SUPPLIED DATA |
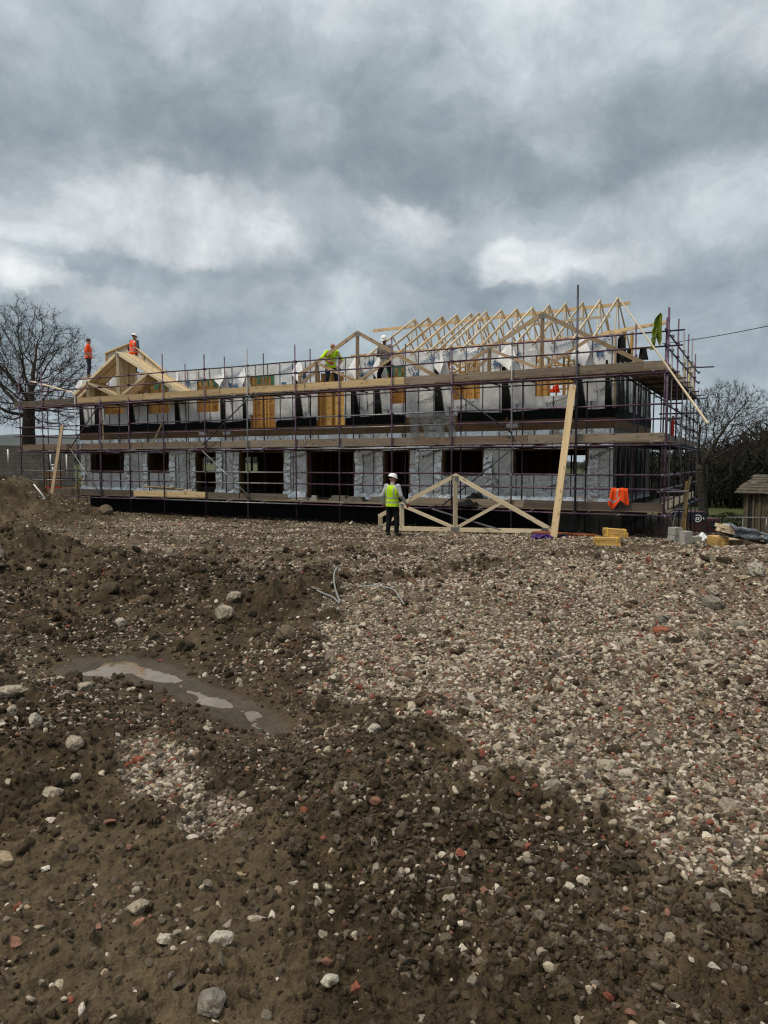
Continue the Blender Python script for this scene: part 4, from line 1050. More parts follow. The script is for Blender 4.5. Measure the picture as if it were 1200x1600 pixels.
plank('yellow timber prop standing by the side scaffold above the blocks', (-.25, 3.0, -.1), (-.3, 3.2, 1.6), .1, .05, 'stud_yellow', 'timber_prop', 'prop')
plank('thin pale batten leaning beside the yellow prop at the side scaffold', (-.15, 2.6, -.1), (-.4, 3.2, 1.75), .04, .05, 'pine_tan', 'batten', 'batten')
plank('short bent batten lying on the lowest deck by the orange jacket', onv(900, 775, .4), onv(950, 789, .1), .06, .03, 'pine_tan', 'batten', 'batten')
plank('small yellow offcut leaning at the left corner of the house wall', (26.0, 1.1, .85), (25.7, 1.45, 1.6), .03, .1, 'stud_yellow', 'timber_offcut', 'offcut', up=(1, 0, 0))
# rusty pipe along the scaffold foot
p = W(4.6, -0.45, 0); q = W(1.7, -0.5, 0)
m = MB(local=False); m.tube([(p.x, p.y, tz(p.x, p.y) + .06), (q.x, q.y, tz(q.x, q.y) + .06)], .05, 8, raw=True); tag(m.build('drain_pipe', 'rust', loc=(p.x, p.y, 0)), 'rusty orange pipe lying along the foot of the scaffold', 'pipe')

def lumpy(name, label, cat, c, size, mm, seed=0, amp=0.25, sub=3, group=None, flat=0.0, ang=0.0):
    bm = bmesh.new(); bmesh.ops.create_icosphere(bm, subdivisions=sub, radius=1.0)
    rs = np.random.RandomState(seed + 11)
    planes = [(Vector(rs.normal(size=3)).normalized(), rs.uniform(.62, .95)) for _ in range(13)]
    off = rs.uniform(0, 50, 3)
    co = np.array([v.co[:] for v in bm.verts])
    dn = fbm(co[:, 0] * 1.3 + off[0] + co[:, 2], co[:, 1] * 1.3 + off[1] - co[:, 2] * .7, 1.4, 4, 200 + seed) - .5
    dn2 = fbm(co[:, 0] * 5 + off[2] + co[:, 2] * 4, co[:, 1] * 5 - co[:, 2] * 3, 1.3, 3, 230 + seed) - .5
    for i, v in enumerate(bm.verts):
        p = v.co * (1 + amp * 1.6 * dn[i])
        for n, d in planes:
            e = p.dot(n) - d
            if e > 0: p = p - n * e * flat
        p = p + v.co.normalized() * amp * .22 * dn2[i]
        v.co = Vector((p.x * size[0], p.y * size[1], p.z * size[2]))
    if ang: bmesh.ops.rotate(bm, verts=bm.verts[:], cent=(0, 0, 0), matrix=Matrix.Rotation(ang, 3, 'Z'))
    me = bpy.data.meshes.new(name); bm.to_mesh(me); bm.free(); me.materials.append(M[mm])
    if flat < .5: me.polygons.foreach_set('use_smooth', [True] * len(me.polygons))
    o = bpy.data.objects.new(name, me); col.objects.link(o); o.location = c
    return tag(o, label, cat, group)
def ground_at(px, py, tries=60):
    r = ray(px, py); ts = np.geomspace(1.2, 60, 900)
    zz = terrain(r.x * ts, r.y * ts)[0]; below = np.where(CAMZ + r.z * ts <= zz)[0]
    t = ts[below[0]] if len(below) else 30
    return Vector((r.x * t, r.y * t, float(terrain(np.array([r.x * t]), np.array([r.y * t]))[0][0])))
# single stones that stand out
ROCKS = [(215, 1418, 46, 'rock_buff', 'flat buff slab of stone lying on the smooth clay', .85, (1.0, .75, .42)), (515, 1535, 32, 'rock_white', 'white weathered stone half sunk in mud, just above the bottom edge', .5, (1, .8, .45)), (345, 1466, 44, 'rock_white', 'pale low stone sunk in mud between two bright stones', .4, (1.0, .6, .35)), (258, 1466, 30, 'rock_white', 'small bright white stone below the buff slab', .4, (1, .9, .4)),
         (328, 1568, 60, 'rock_grey', 'grey angular rock at the bottom edge below the white stones', .8, (1.0, .8, .6)), (132, 1078, 27, 'rock_pale', 'cream stone at the left edge of the puddle', .5, (1, .8, .7)), (55, 1131, 26, 'rock_white', 'bright white stone among earth lumps left of the puddle', .6, (.9, .8, .95)), (20, 1112, 20, 'rock_pale', 'rounded pale stone at the left edge above the white one', .4, (1, .9, .9)),
         (115, 1165, 44, 'rock_pale', 'long pale stone lying between the puddle and the small gravel patch', .6, (1.0, .6, .55)), (18, 1084, 50, 'rock_pale', 'broad flat stone at the left edge of the photo', .8, (1.2, .7, .35)), (120, 1218, 22, 'rock_white', 'small white stone left of the small gravel patch', .5, (.9, 1, .7)), (82, 1240, 33, 'rock_pale', 'domed pale stone half buried left of the gravel patch', .3, (1.1, .9, .6)),
         (1113, 948, 34, 'rock_grey', 'largest angular grey rock on the right rubble mound', .95, (1.1, .8, .85)), (1180, 895, 28, 'rock_white', 'pale yellowish rock near the top of the rubble mound', .7, (1.1, .8, .8)), (1032, 968, 30, 'rock_grey', 'tilted grey block left of the largest rock on the mound', .95, (1.2, .7, .6)),
         (1088, 995, 28, 'rock_buff', 'squared brown stone at the foot of the rubble mound', .9, (1.15, .7, .75)), (1155, 978, 28, 'rock_grey', 'long grey stone below the largest rock on the mound', .9, (1.2, .7, .55)), (1034, 987, 24, 'rock_brick', 'broken red brick lump at the foot of the mound', .8, (1.2, .7, .6)), (1112, 924, 24, 'rock_pale', 'rounded pale rock above the largest grey rock', .5, (1.1, .9, .8)),
         (980, 1005, 26, 'rock_pale', 'pale wedge stone at the left end of the mound foot', .9, (1.2, .7, .7)), (875, 963, 20, 'rock_pale', 'smooth pale stone on the gravel left of the mound', .5, (1, .9, .8)), (584, 1143, 24, 'rock_white', 'yellowish round stone where mud meets gravel', .4, (1, 1, .8)), (165, 800, 19, 'rock_brown', 'brown boulder in front of the left scaffold feet', .6, (1.1, .9, .9)),
         (449, 995, 34, 'rock_brown', 'earthy lump on the mud ridge right of the puddle', .2, (1, .8, .8)), (950, 1197, 40, 'rock_pale', 'broad pale stone on the gravel in the middle right', .6, (1.0, .8, .5)), (2, 868, 16, 'rock_grey', 'dark grey boulder at the left edge on the mud lump', .7, (.9, .8, 1.1)), (938, 843, 18, 'rock_brown', 'dark earth lump between the plank foot and the timber bundles', .3, (1, .8, .9)), (1047, 1474, 26, 'rock_pale', 'oval pale pebble at the lower right among dark crumbs', .3, (1.0, .9, .7)),
         (350, 960, 30, 'rock_pale', 'pale rounded stone in the middle of the mud bank left of the hoses', .5, (1, .8, .8)), (365, 932, 24, 'rock_pale', 'dull stone on top of the mud bank', .6, (1.2, .8, .7)), (188, 975, 18, 'rock_white', 'bright stone on the mud slope above the puddle', .5, (1, .9, .8)), (100, 893, 18, 'rock_pale', 'light block half buried on the dark lump at the left', .9, (1.1, .7, .7)), (940, 1245, 26, 'rock_pale', 'upright pale stone on the lower gravel bank', .7, (.8, .7, 1.1)), (868, 1230, 26, 'rock_grey', 'round grey stone at the mud and gravel border', .4, (1, .9, .9))]
for k, (px, py, wpx, mm, lab, fl, prop) in enumerate(ROCKS):
    g = ground_at(px, py + 4); s = .48 * wpx * g.y / FPX
    lumpy('rock', lab, 'rock', (g.x, g.y, g.z + s * prop[2] * .45), (s * prop[0], s * prop[1], s * (prop[2] + .12)), mm, k * 7, .42, 4, 'single rocks on the site', max(fl, .72), random.uniform(-.6, .6))

# timber bundles with straps, concrete blocks, wrapped timber stack
def timber_bundle(label, c, L, rz, rows=3, cols_=3, tilt=0.0):
    root = thing('timber_bundle', label, 'timber bundle', c, 'bundles of short timber by the scaffold foot')
    d = Vector((math.cos(rz), math.sin(rz), tilt)).normalized(); s = Vector((-math.sin(rz), math.cos(rz), 0)); c = Vector(c)
    m = MB(local=False)
    for i in range(rows):
        for j in range(cols_):
            o = s * ((j - (cols_ - 1) / 2) * .105) + Vector((0, 0, .05 + i * .068)) + d * random.uniform(-.03, .03)
            m.bar(c + o - d * L / 2, c + o + d * L / 2, .10, .063, raw=True)
    m.build('timber', 'stud_yellow', root)
    m = MB(local=False)
    for f in (-.36, .38):
        q = c + d * L * f
        w = cols_ * .105 / 2 + .006; h0, h1 = .012, rows * .068 + .026
        m.tube([q + s * w + Vector((0, 0, h0)), q + s * w + Vector((0, 0, h1)), q - s * w + Vector((0, 0, h1)), q - s * w + Vector((0, 0, h0)), q + s * w + Vector((0, 0, h0))], .007, 5, raw=True)
    m.build('strap', 'yellow_strap', root)
g = ground_at(948, 853); timber_bundle('lower strapped bundle of short yellow timber lying on the gravel', (g.x, g.y, g.z), .62, -.25)
timber_bundle('upper strapped timber bundle tilted on top of the other bundle', (g.x + .30, g.y + .25, g.z + .20), .58, -.20, 3, 3, -.06)
def conc_block(label, c, rz=0.0, dims=(.29, .30, .215)):
    bm = bmesh.new(); bmesh.ops.create_cube(bm, size=1.0)
    for v in bm.verts: v.co = Vector((v.co.x * dims[0], v.co.y * dims[1], v.co.z * dims[2] + dims[2] / 2))
    bmesh.ops.bevel(bm, geom=bm.edges[:], offset=.012, segments=2, affect='EDGES')
    bmesh.ops.rotate(bm, verts=bm.verts[:], cent=(0, 0, 0), matrix=Matrix.Rotation(rz, 3, 'Z'))
    me = bpy.data.meshes.new('concrete_block'); bm.to_mesh(me); bm.free(); me.materials.append(M['concrete'])
    o = bpy.data.objects.new('concrete_block', me); col.objects.link(o); o.location = c
    return tag(o, label, 'concrete block', 'concrete blocks by the side scaffold')
g = at(1054, 849, 18.95); gz = min(g.z, tz(g.x, g.y) - .01)
conc_block('lower concrete block of the pair stacked by the side scaffold', (g.x, g.y, gz), .3, (.25, .30, .215)); conc_block('upper concrete block of the pair stacked by the side scaffold', (g.x + .01, g.y, gz + .217), .33, (.25, .30, .215))
g2 = at(1070, 851, 18.75); conc_block('single concrete block standing right of the stacked pair', (g2.x, g2.y, min(g2.z, tz(g2.x, g2.y) - .01)), .25, (.25, .30, .36))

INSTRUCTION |
Write out nothing but the lines from the start of the data through the line with "m = MB(local=False);". Leave out the pictures.

SOLUTION FOR THIS TASK |
Continue the Blender Python script for this scene: part 4, from line 1050. More parts follow. The script is for Blender 4.5. Measure the picture as if it were 1200x1600 pixels.
plank('yellow timber prop standing by the side scaffold above the blocks', (-.25, 3.0, -.1), (-.3, 3.2, 1.6), .1, .05, 'stud_yellow', 'timber_prop', 'prop')
plank('thin pale batten leaning beside the yellow prop at the side scaffold', (-.15, 2.6, -.1), (-.4, 3.2, 1.75), .04, .05, 'pine_tan', 'batten', 'batten')
plank('short bent batten lying on the lowest deck by the orange jacket', onv(900, 775, .4), onv(950, 789, .1), .06, .03, 'pine_tan', 'batten', 'batten')
plank('small yellow offcut leaning at the left corner of the house wall', (26.0, 1.1, .85), (25.7, 1.45, 1.6), .03, .1, 'stud_yellow', 'timber_offcut', 'offcut', up=(1, 0, 0))
# rusty pipe along the scaffold foot
p = W(4.6, -0.45, 0); q = W(1.7, -0.5, 0)
m = MB(local=False); m.tube([(p.x, p.y, tz(p.x, p.y) + .06), (q.x, q.y, tz(q.x, q.y) + .06)], .05, 8, raw=True); tag(m.build('drain_pipe', 'rust', loc=(p.x, p.y, 0)), 'rusty orange pipe lying along the foot of the scaffold', 'pipe')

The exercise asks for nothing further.